D’autres craintes concernent la capacité d’un pays comme le Bénin à accueillir toutes ces œuvres. Elles ont vocation à rejoindre un musée à Abomey, qui est toujours en construction. En attendant, elles iront d’abord dans un lieu de stockage. Le Bénin assure avoir tout mis en œuvre pour réunir les conditions d’accueil de telles œuvres, qui nécessitent parfois un éclairage ou une température précise. Et l’argument selon lequel les pays africains ne savent pas le faire ne tient pas debout selon Felwine Sarr. "Ils sont totalement périmés ces arguments-là. Les Africains ont des compétences, sont attachés à leur patrimoine, ont su le conserver pendant des siècles avant qu’on ne leur prenne. La question elle relève d’une sorte de condescendance culturelle", affirme l’écrivain sénégalais et co-auteur du rapport sur la restitution du patrimoine culturel africain.

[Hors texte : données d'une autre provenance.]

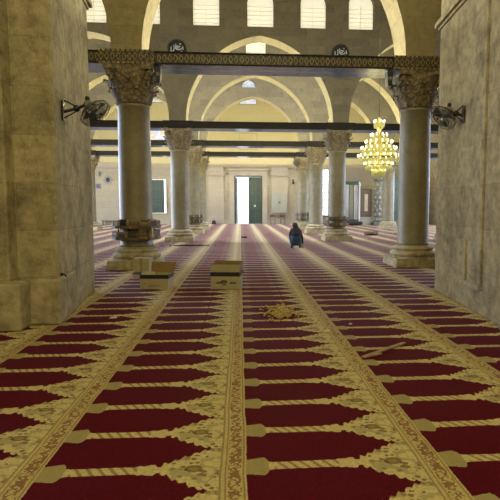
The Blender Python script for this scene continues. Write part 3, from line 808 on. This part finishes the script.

Par ailleurs, certains collectionneurs n’oseraient plus prêter leur collections privées à des musées de peur qu’elles fassent l’objet de demandes de restitution, même si cela ne concerne que des établissements publics. "C’est l’un des réflexes pour empêcher de parler des restitutions. Cette chose qui fait peur, ‘On va vider les musées’, elle a été servie pendant une cinquantaine d’années par tous ceux qui voulaient empêcher qu’on se souvienne que ces collections dans nos musées européens sont venues dans des conditions asymétriques et de grande violence. Un musée ce n’est jamais vide. On n’a pas d’inquiétude à avoir", assure Bénédicte Savoy.
Ces 26 trésors royaux d’Abomey sont visibles jusqu’à dimanche 31 octobre au musée du quai Branly à Paris. Elles repartiront ensuite "au bercail", comme l’a dit le ministre des affaires étrangères du Bénin. Pour acter la restitution, Emmanuel Macron rencontrera son homologue Patrice Talon dans deux semaines à l’Elysée.